Rather than wait, we choose the method of open conflict and will always support the actions of people who express this tension in the things they do. This is why we support the action on March 13th, as well as other past actions that have openly targeted the police. These acts speak louder than words and certainly aren't asking anything from the people who keep us down every day of our lives. Refusing to demand anything of the police means to be locked in permanent conflict until one side is destroyed. It means we don't distance ourselves from potential companions to save face in the media or to "the public", because our faces are masked and we speak with our bodies. Let the gorgeous side shine!
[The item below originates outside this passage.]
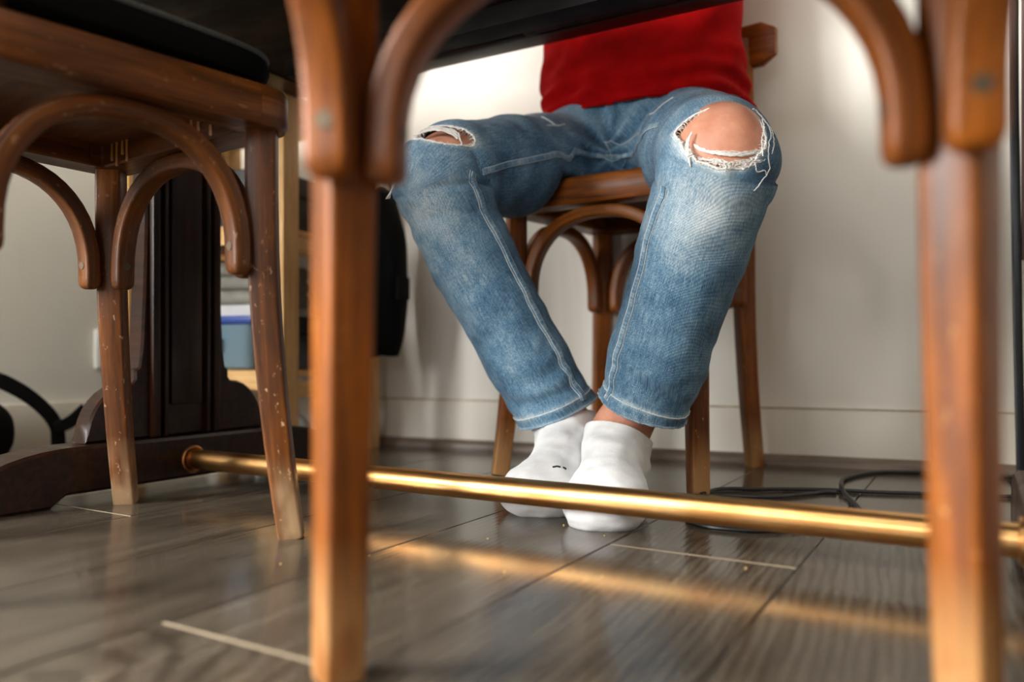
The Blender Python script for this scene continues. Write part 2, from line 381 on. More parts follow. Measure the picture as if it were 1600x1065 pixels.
# ------------------------------------------------------------------ café chairs
ZR0, ZR1 = .421, .463
def screw_mesh():
    m = MB(); m.add(*disc(.0042, .0012)); return m.mesh('screw')
def disc(r, h, n=14):
    V = [(r*math.cos(2*PI*i/n), r*math.sin(2*PI*i/n), z) for z in (0, h) for i in range(n)]
    F = [(i, (i+1) % n, n+(i+1) % n, n+i) for i in range(n)]+[tuple(range(n, 2*n)), tuple(range(n))[::-1]]
    return V, F
def cross_screw(mb, p, nrm, r=.0046):
    nrm = Vector(nrm).normalized(); q = nrm.to_track_quat('Z', 'Y').to_matrix()
    V, F = disc(r, .0012); mb.add([Vector(p)+q@Vector(v) for v in V], F)
    for t in (.6,):
        d = q@Vector((math.cos(t), math.sin(t), 0))
def chair(loc, yaw, label, wood_mat=CHAIR, lean=.012, lw=.0305, sx=1.0, ze=.272, off=.0275, group='cafe chairs at the table'):
    c = empty('cafe_chair', (*loc, 0), yaw); tag(c, label, 'chair', group); c.scale.x = sx
    tops = {'fr': (.151, .151), 'fl': (-.151, .151), 'rl': (-.135, -.125), 'rr': (.135, -.125)}
    feet = {'fr': (.165, .178), 'fl': (-.165, .178), 'rl': (-.150, -.140), 'rr': (.150, -.140)}
    for k in tops:
        t, f = Vector(tops[k]), Vector(feet[k]); P = []; S = []
        for z in (.425, .40, .36, .30, .26, .22, .18, .14, .10, .07, .04, .015, .004, 0):
            u = max(0, 1-z/.36); u = u**1.8; q = t.lerp(f, u); P.append((q.x, q.y, z)); S.append(.84+.16*min(1, z/.34) if z > .002 else .80)
        if k[0] == 'r':                       # back posts run on above the seat
            P = [(t.x*.99, t.y-lean, .735), (t.x, t.y-lean*.8, .65), (t.x, t.y-lean*.4, .55), (t.x, t.y, .463)]+P; S = [.72, .76, .85, .95]+S
        d = Vector((t.x, t.y, 0)).normalized() if True else None
        sg = 1 if t.x*t.y > 0 else -1
        MB().sweep(P, rrect(lw, lw, .0035, 3), (1/math.sqrt(2), sg/math.sqrt(2), 0), S).obj('leg', wood_mat, c)
    # arched braces between neighbouring legs
    for a, b in (('fr', 'fl'), ('fr', 'rr'), ('fl', 'rl'), ('rr', 'rl')):
        A, B = Vector(tops[a]), Vector(tops[b]); L = (B-A).length; d = (B-A)/L; nrm = Vector((d.y, -d.x))
        h = L/2-off; mid = (A+B)/2; z0 = ze+.020; zt = .4105; P = []; S = []
        for dz, k in ((0, .45), (.0015, .72), (.005, .93), (.011, 1)): P.append((-h, ze+dz)); S.append(k)
        for i in range(0, 25):
            t = PI-PI*i/24; ct, st = math.cos(t), math.sin(t); e = 2/2.25
            P.append((h*math.copysign(abs(ct)**e, ct), z0+(zt-z0)*abs(st)**e)); S.append(1)
        for dz, k in ((.011, 1), (.005, .93), (.0015, .72), (0, .45)): P.append((h, ze+dz)); S.append(k)
        P3 = [(mid.x+d.x*p, mid.y+d.y*p, z) for p, z in P]
        br = MB().sweep(P3, rrect(.0235, .0185, .004, 3), (nrm.x, nrm.y, 0), S).obj('brace', wood_mat, c)
        for s_, e_ in ((A, 1), (B, -1)):
            q = s_+d*e_*(off+.0090); m = MB(); cross_screw(m, (q.x, q.y, ze+.028), (d.x*e_, d.y*e_, 0)); m.obj('screw', STEEL, br)
    # seat frame: four rails of a rounded trapezoid
    cor = [(.184, .178), (-.184, .178), (-.158, -.150), (.158, -.150)]
    def outline(ins, rad, n=7):
        pts = []
        for i in range(4):
            p = Vector(cor[i]); a = Vector(cor[i-1]); b = Vector(cor[(i+1) % 4]); ua, ub = (a-p).normalized(), (b-p).normalized()
            bis = (ua+ub).normalized(); hal = math.acos(max(-1, min(1, ua.dot(ub))))/2
            p2 = p+bis*(ins/math.sin(hal)); r = max(rad-ins, .004); cen = p2+bis*(r/math.sin(hal)); t1 = p2+ua*(r/math.tan(hal)); t2 = p2+ub*(r/math.tan(hal))
            a1 = math.atan2(t1.y-cen.y, t1.x-cen.x); a2 = math.atan2(t2.y-cen.y, t2.x-cen.x)
            while a2 < a1: a2 += 2*PI
            pts.append([Vector((cen.x+r*math.cos(a1+(a2-a1)*j/(n-1)), cen.y+r*math.sin(a1+(a2-a1)*j/(n-1)))) for j in range(n)])
        return pts
    lay = [(.0030, ZR0), (0, ZR0+.004), (0, ZR1-.008), (.003, ZR1-.002), (.008, ZR1), (.044, ZR1-.001), (.046, ZR1-.004), (.046, ZR0+.002), (.044, ZR0)]
    O = [outline(i, .034) for i, z in lay]
    names = ('front_rail', 'side_rail', 'back_rail', 'side_rail')
    for i in range(4):
        j = (i+1) % 4; rings = []
        for k, (ins, z) in enumerate(lay):
            if i in (0, 2): line = O[k][i]+O[k][j]                       # front and back rails carry the corners
            else: line = [O[k][i][-1], O[k][j][0]]
            if i in (0, 2):
                ext = [line[0]+(O[k][i-1][-1]-line[0]).normalized()*.012]+line+[line[-1]+(O[k][(j+1) % 4][0]-line[-1]).normalized()*.012]
            else:
                dd = (line[1]-line[0]).normalized(); ext = [line[0]+dd*.0124]+[line[0].lerp(line[1], f) for f in (.25, .5, .75)]+[line[1]-dd*.0124]
            rings.append([(p.x, p.y, z) for p in ext])
        n = len(rings[0]); nl = len(lay); V = []; Wc = []
        for q in range(n):
            s_ = sum((Vector(rings[1][t+1])-Vector(rings[1][t])).length for t in range(q))
            for k in range(nl): V.append(rings[k][q]); Wc.append((s_, lay[k][0], lay[k][1]))
        F = [(q*nl+k, q*nl+(k+1) % nl, (q+1)*nl+(k+1) % nl, (q+1)*nl+k) for q in range(n-1) for k in range(nl)]
        F += [tuple(range(nl))[::-1], tuple((n-1)*nl+k for k in range(nl))]
        MB().add(V, F, Wc).obj(names[i], wood_mat, c)
    flat = [p for cc in outline(.0455, .034) for p in cc]
    MB().prism([(p.x, p.y) for p in flat], ZR1-.016, ZR1-.006, 'z').obj('seat_panel', PLY, c)
    # curved back rail
    P = []
    for i in range(17):
        x = -.188+.376*i/16; P.append((x, -.125-lean-.004-.014*math.cos(x/.188*PI/2)+.006, .722))
    sc = [.62]+[1]*15+[.62]
    MB().sweep(P, rrect(.074, .020, .006, 3), (0, 0, 1), sc).obj('back_rail', wood_mat, c)['label'] = 'curved wooden backrest rail'
    return c
front = chair((-.103, .246), R(20.4), 'varnished wooden cafe chair closest to the viewer with blurred legs', lw=.0285, sx=1.04, ze=.283, off=.0235)
left = chair((-.805, .444), R(-5.4), 'worn brown wooden cafe chair carrying the black seat pad', CHAIR_W)
seat = chair((-.490, 1.262), R(177.2), 'brown wooden cafe chair the person in ripped jeans sits on', lean=.010)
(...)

Every police car that is put out of service is one less car that can drive the guns of the state to their next execution. It's one less police car that can drive an asshole around to harass the undesirables in the neighbourhoods that are getting gentrified. It means less police presence and less people getting thrown through the courts and into prison. Like in Vincennes (in France), when the detention centre for migrants was reduced to ashes, things changed in the streets. Significantly less people were arrested and detained because they had no place to put them. Imprisonment, like exploitation, ends when the places, tools and people that carry it out are put "out of service."

Their repressive tools and strategy are always adapting and changing to better control us. We cannot wait for the numbers or the right social conditions before we change our methods and get seriously uncontrollable.

At least one anarchist faces trial for the street actions and attacks against police on March 15th in Montreal.

It's time we abandon our roles as spectators and organizers, find our accomplices and pass to action. Our power grows when theirs is weakened.